Following Paddington [1838], most would, I think, argue, that telling one's adversary or conversational opponent to f**k off is a weak and - judged in retrospect - unsatisfactory flourish to brandish at the end of a long and one presumes initially cool-tempered encounter during which, far from meeting, minds have instead diverged. Recollected in tranquillity few surely would argue that shouting "f**k off" before exiting stage left [quite possibly into a broom cupboard] or slamming a door [leaving one or more digits behind] represents the apogee of any speaker's persuasive linguistic achievement.
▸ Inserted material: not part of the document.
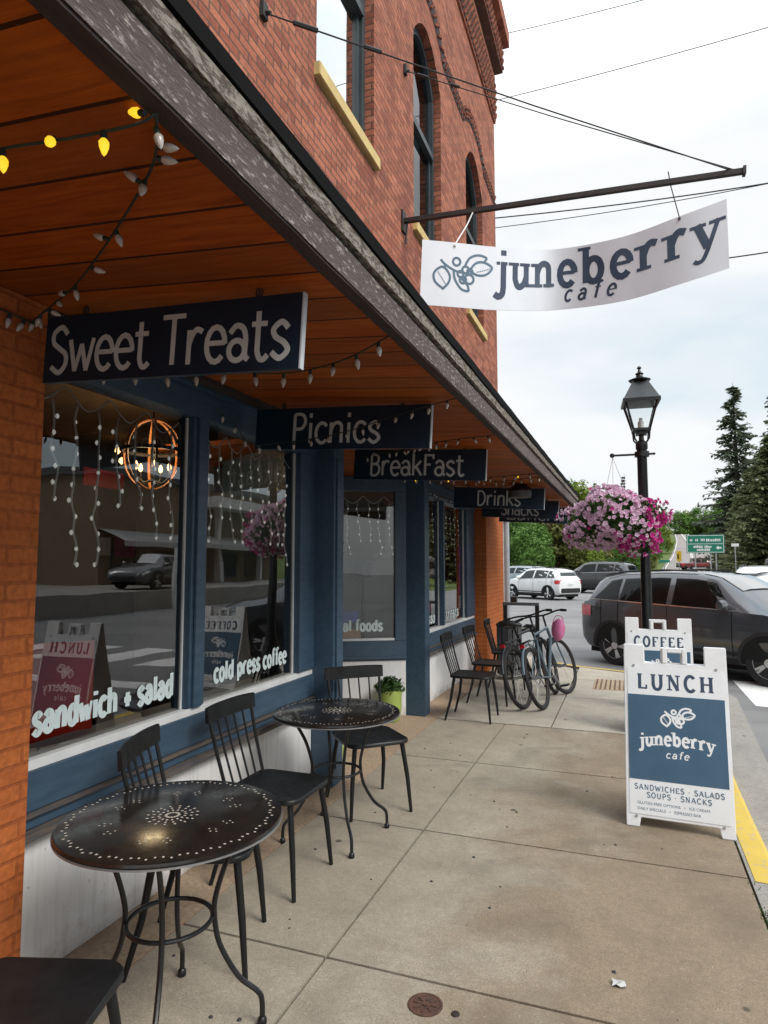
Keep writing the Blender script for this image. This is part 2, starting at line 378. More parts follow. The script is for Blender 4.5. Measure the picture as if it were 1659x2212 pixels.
M['rock'] = simple('rubble rock', (.16, .15, .14), (.07, .065, .06), .9, 2.5, bump=.6, bsc=6)
M['lime'] = simple('lime glazed pot', (.36, .46, .12), (.31, .41, .10), .35, 5)
M['tyre'] = simple('tyre rubber', (.013, .013, .014), rough=.8)
M['alloy'] = simple('alloy wheel', (.55, .56, .58), (.45, .46, .47), .3, 6, metal=.25)
M['cladding'] = simple('black plastic cladding', (.016, .016, .018), rough=.6)
M['darkgap'] = simple('dark gap', (.004, .004, .004), rough=.9)
def paint(name, c, flake=0.0):
    t = NT(name); t.set(t.mix(t.ramp(t.noise(1.5, 3), (.35, 0), (.65, 1)), c, tuple(q * .85 for q in c)), .28, flake, .5, 1.0); t.p.inputs['Coat Roughness'].default_value = .06; return t.m
M['p_grey'] = paint('dark grey car paint', (.070, .076, .088), .3); M['p_white'] = paint('white car paint', (.78, .79, .80))
M['p_black'] = paint('black car paint', (.012, .013, .017)); M['p_silver'] = paint('silver blue car paint', (.30, .36, .40), .3); M['p_red'] = paint('dark red car paint', (.18, .02, .025))
M['taillight'] = simple('red tail lens', (.55, .02, .03), (.45, .015, .02), .2, 20)
M['taillight_pale'] = simple('pink tail lens', (.62, .16, .2), (.5, .1, .13), .2, 20)
M['chrome'] = simple('bright trim', (.75, .76, .78), rough=.2, metal=.9)
M['headlight'] = simple('headlamp lens', (.65, .68, .7), rough=.15)
M['plate'] = simple('number plate', (.6, .62, .62), rough=.5)
M['greensign'] = simple('green road sign', (.0, .16, .10), (.0, .14, .09), .5)
M['yellowsign'] = simple('yellow road sign', (.75, .48, .02), rough=.5)
M['magenta'] = simple('magenta panel', (.55, .03, .45), (.45, .03, .5), .5, 3)
M['red'] = simple('red print', (.5, .02, .03), rough=.5); M['bluep'] = simple('blue print', (.03, .08, .4), rough=.5); M['tan'] = simple('tan card', (.42, .23, .08), rough=.7)
M['pinkhat'] = simple('pink plastic', (.74, .22, .42), (.68, .17, .36), .5, 9)
M['bikeblue'] = simple('grey-blue bicycle paint', (.12, .17, .205), rough=.3); M['bikedark'] = simple('dark bicycle paint', (.02, .023, .03), rough=.3)
M['slatgrey'] = simple('grey painted slats', (.085, .088, .092), (.06, .062, .066), .6, 12, stretch=(8, 8, .8))
M['rust'] = simple('rusty cast iron', (.10, .045, .028), (.055, .028, .02), .85, 30, bump=.5)
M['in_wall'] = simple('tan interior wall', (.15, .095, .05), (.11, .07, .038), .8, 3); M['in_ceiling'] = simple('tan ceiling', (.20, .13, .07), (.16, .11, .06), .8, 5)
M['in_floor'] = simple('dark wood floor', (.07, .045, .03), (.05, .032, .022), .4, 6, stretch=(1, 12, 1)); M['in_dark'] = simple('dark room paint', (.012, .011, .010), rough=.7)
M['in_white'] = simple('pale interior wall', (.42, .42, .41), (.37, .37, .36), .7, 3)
M['orangewood'] = simple('orange wood hoops', (.40, .14, .03), (.30, .10, .02), .45, 12)
M['redchair'] = simple('red lacquered chair', (.80, .045, .02), (.7, .03, .018), .35, 6)
M['shop_tan'] = brick_mat('tan block wall', (.26, .19, .12), (.22, .16, .10), (.2, .16, .12)); M['shop_dark'] = simple('dark shopfront', (.03, .027, .025), rough=.4)

# ------------------------------------------------------------------ lettering: stroke glyphs (x-height .5, capitals .72)
def arc(cx, cy, rx, ry, a0, a1, n=14):
    return [(cx + rx * cos(radians(lerp(a0, a1, i / n))), cy + ry * sin(radians(lerp(a0, a1, i / n)))) for i in range(n + 1)]
def el(cx, cy, rx, ry): return arc(cx, cy, rx, ry, 0, 360, 20)
C_ = sweep
G = {   # width, thick strokes, thin strokes, serifs (x, y)
 'a': (.48, [C_([(.07, .40), (.19, .5), (.33, .46), (.39, .32), (.39, .08), (.46, .01)]), el(.22, .15, .16, .14)], [], []),
 'b': (.50, [[(.09, 0), (.09, .75)], el(.27, .25, .17, .24)], [], [(.05, .75)]),
 'c': (.44, [arc(.25, .25, .19, .25, 42, 318)], [], []),
 'd': (.52, [[(.42, 0), (.42, .75)], el(.24, .25, .17, .24)], [], [(.38, .75), (.46, 0)]),
 'e': (.47, [arc(.25, .25, .19, .25, 0, 318)], [[(.06, .27), (.44, .27)]], []),
 'f': (.36, [C_([(.36, .69), (.30, .75), (.2, .71), (.17, .58), (.17, .4)], 5) + [(.17, 0)]], [[(.03, .5), (.33, .5)]], [(.17, 0)]),
 'h': (.52, [[(.09, 0), (.09, .75)], C_([(.09, .3), (.17, .45), (.29, .5), (.4, .44), (.42, .3)]) + [(.42, 0)]], [], [(.05, .75), (.09, 0), (.42, 0)]),
 'i': (.24, [[(.12, 0), (.12, .5)], [(.12, .63), (.12, .74)]], [], [(.09, .5), (.12, 0)]),
 'j': (.26, [[(.16, .5), (.16, .0)] + C_([(.16, -.03), (.13, -.17), (.02, -.22), (-.08, -.17)]), [(.16, .63), (.16, .74)]], [], [(.12, .5)]),
 'k': (.50, [[(.09, 0), (.09, .75)], [(.42, .5), (.1, .22)], [(.2, .31), (.45, 0)]], [], [(.05, .75), (.09, 0), (.43, 0), (.4, .5)]),
 'l': (.24, [[(.12, 0), (.12, .75)]], [], [(.08, .75), (.12, 0)]),
 'm': (.78, [[(.09, 0), (.09, .5)], C_([(.09, .3), (.16, .45), (.25, .5), (.35, .44), (.37, .3)]) + [(.37, 0)], C_([(.37, .3), (.44, .45), (.53, .5), (.63, .44), (.65, .3)]) + [(.65, 0)]], [], [(.05, .5), (.09, 0), (.37, 0), (.65, 0)]),
 'n': (.52, [[(.09, 0), (.09, .5)], C_([(.09, .3), (.17, .45), (.29, .5), (.4, .44), (.42, .3)]) + [(.42, 0)]], [], [(.05, .5), (.09, 0), (.42, 0)]),
 'o': (.50, [el(.25, .25, .19, .25)], [], []),
 'p': (.50, [[(.09, .5), (.09, -.22)], el(.27, .25, .17, .24)], [], [(.05, .5), (.09, -.22)]),
 'r': (.42, [[(.10, 0), (.10, .5)], C_([(.10, .28), (.17, .43), (.26, .5), (.38, .46)])], [], [(.06, .5), (.11, 0)]),
 's': (.42, [C_([(.36, .41), (.23, .5), (.08, .41), (.12, .30), (.29, .21), (.36, .10), (.21, 0), (.05, .09)])], [], []),
 't': (.38, [[(.15, .68), (.15, .14)] + C_([(.15, .12), (.20, .02), (.28, 0), (.36, .06)])], [[(.02, .5), (.33, .5)]], []),
 'u': (.52, [[(.09, .5), (.09, .2)] + C_([(.09, .16), (.15, .03), (.24, 0), (.35, .07), (.42, .22)]), [(.42, .5), (.42, 0)]], [], [(.05, .5), (.38, .5), (.46, 0)]),
 'w': (.64, [[(.03, .5), (.18, 0)], [(.32, .42), (.46, 0)]], [[(.18, 0), (.32, .42)], [(.46, 0), (.61, .5)]], [(.04, .5), (.6, .5)]),
 'y': (.46, [[(.03, .5), (.22, .02)]], [[(.43, .5), (.22, -.02)] + C_([(.2, -.06), (.12, -.19), (.02, -.21), (-.04, -.17)])], [(.05, .5), (.41, .5)]),
 'A': (.60, [[(.30, .72), (.56, 0)]], [[(.30, .72), (.04, 0)], [(.13, .24), (.47, .24)]], [(.05, 0), (.55, 0)]),
 'B': (.50, [[(.09, 0), (.09, .72)], C_([(.09, .72), (.28, .72), (.39, .63), (.38, .47), (.26, .39), (.09, .39)]), C_([(.09, .39), (.30, .39), (.43, .29), (.43, .12), (.30, 0), (.09, 0)])], [], []),
 'C': (.58, [arc(.31, .36, .24, .36, 42, 318, 18)], [], []),
 'D': (.56, [[(.09, 0), (.09, .72)], C_([(.09, .72), (.30, .71), (.46, .56), (.49, .36), (.46, .16), (.30, .01), (.09, 0)])], [], []),
 'E': (.50, [[(.10, 0), (.10, .72)]], [[(.05, .69), (.44, .69), (.44, .58)], [(.1, .37), (.33, .37)], [(.05, .03), (.46, .03), (.46, .15)]], []),
 'F': (.48, [[(.10, 0), (.10, .72)]], [[(.05, .69), (.44, .69), (.44, .56)], [(.1, .37), (.33, .37)]], [(.11, 0)]),
 'H': (.64, [[(.12, 0), (.12, .72)], [(.52, 0), (.52, .72)]], [[(.12, .37), (.52, .37)]], [(.12, 0), (.12, .72), (.52, 0), (.52, .72)]),
 'I': (.26, [[(.13, 0), (.13, .72)]], [], [(.13, 0), (.13, .72)]),
 'K': (.58, [[(.12, 0), (.12, .72)], [(.24, .38), (.52, 0)]], [[(.5, .72), (.12, .28)]], [(.12, 0), (.12, .72), (.5, 0), (.48, .72)]),
 'L': (.50, [[(.12, 0), (.12, .72)]], [[(.05, .03), (.45, .03), (.45, .2)]], [(.12, .72)]),
 'N': (.64, [[(.12, .72), (.52, 0)]], [[(.12, 0), (.12, .72)], [(.52, 0), (.52, .72)]], [(.12, 0), (.1, .72), (.52, .72)]),
 'O': (.60, [el(.30, .36, .24, .36)], [], []),
 'P': (.50, [[(.10, 0), (.10, .72)], C_([(.10, .72), (.32, .72), (.43, .62), (.43, .48), (.32, .36), (.10, .35)])], [], [(.11, 0)]),
 'R': (.56, [[(.11, 0), (.11, .72)], C_([(.11, .72), (.32, .72), (.43, .62), (.43, .48), (.32, .37), (.11, .36)]), [(.28, .37), (.48, 0)]], [], [(.11, 0), (.49, 0)]),
 'M': (.76, [[(.12, 0), (.12, .72)], [(.64, 0), (.64, .72)]], [[(.12, .72), (.38, .1)], [(.38, .1), (.64, .72)]], [(.12, 0), (.64, 0)]),
 'S': (.50, [C_([(.44, .60), (.29, .72), (.10, .63), (.10, .48), (.26, .38), (.42, .28), (.43, .12), (.27, 0), (.06, .10)])], [], []),
 'T': (.50, [[(.25, .71), (.25, 0)]], [[(.0, .71), (.5, .71)]], [(.25, 0)]),
 'U': (.62, [[(.12, .72), (.12, .25)] + C_([(.12, .22), (.18, .06), (.31, 0), (.44, .06), (.50, .22)]) + [(.50, .72)]], [], [(.12, .72), (.50, .72)]),
 'W': (.80, [[(.05, .72), (.24, 0)], [(.40, .60), (.56, 0)]], [[(.24, 0), (.40, .60)], [(.56, 0), (.75, .72)]], [(.06, .72), (.74, .72)]),
 '+': (.50, [[(.25, .06), (.25, .48)], [(.04, .27), (.46, .27)]], [], []),
 '*': (.28, [[(.14, .27), (.14, .37)]], [], []),
 ' ': (.26, [], [], []),
}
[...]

Rather - and this is of course far too simplistic - it is often taken to imply that they have "lost it", "blown a fuse", "lost grip", "surrendered the moral high ground" or simply "done one".


However, pace Euston [1834], I am inclined to agree with Waterloo [1848] who, quoting St Pancras [1868] famously said "Qui cum feris convenit ratione pertinax vis eius exibit de contemnenda gloria ejus est pellis magis nasum et labia tua" [roughly "He who meets stubborn logic with brutal force will emerge with scorn on his lips but more skin on his nose". Though an ancient insight - quite possibly Hellenistic in origin via Hypatia - I believe it is one from which we can still learn a great deal today.


Perhaps those who incline towards the diminishment of the value of expletives in any - though particularly in fraught - argument [eg Fenchurch-Street [1841] "Swearing is the blunt force trauma of open persuasion" or Moorgate [1865] "When I tell someone to f**k off they generally head-butt me into next week"] miss an important point which those who favour their use more readily understand: the sheer satisfaction of staring an annoying argumentative little f****r in the face and, spittle well-loaded, simply telling them to "f**k off" with all the power one can muster [eg Kensal-Green [1916, Blackfriars [1886, Charing & Cross [1864]]. To those who doubt the redemptive power of such a moment, I can only say: "try it" though possibly not on one's mother-in-law in the first instance.

Between Scylla and Charybdis: to f**k off or not to "f**k off: that according to correspondent Synec Doche is the question. ?

It will be clear then that in the case of this spinosa quaestio [thorny question] that despite centuries of debate, nothing much has yet been properly settled - unless, of course, having exhausted one's own patience in the whole matter, one inclines to the phrase - nay even to the terminal resolution - "oh f**k it!" and just leave it at that.


Placed between a rock and a hard place, when push comes to shove, sailing between Scylla and Charybdis and facing the strict disciple of a Procrustean bed, I would incline to the latter [see Finsbury Park [1861] The Art of the Putdown [Unputdownable Books] pp61-73].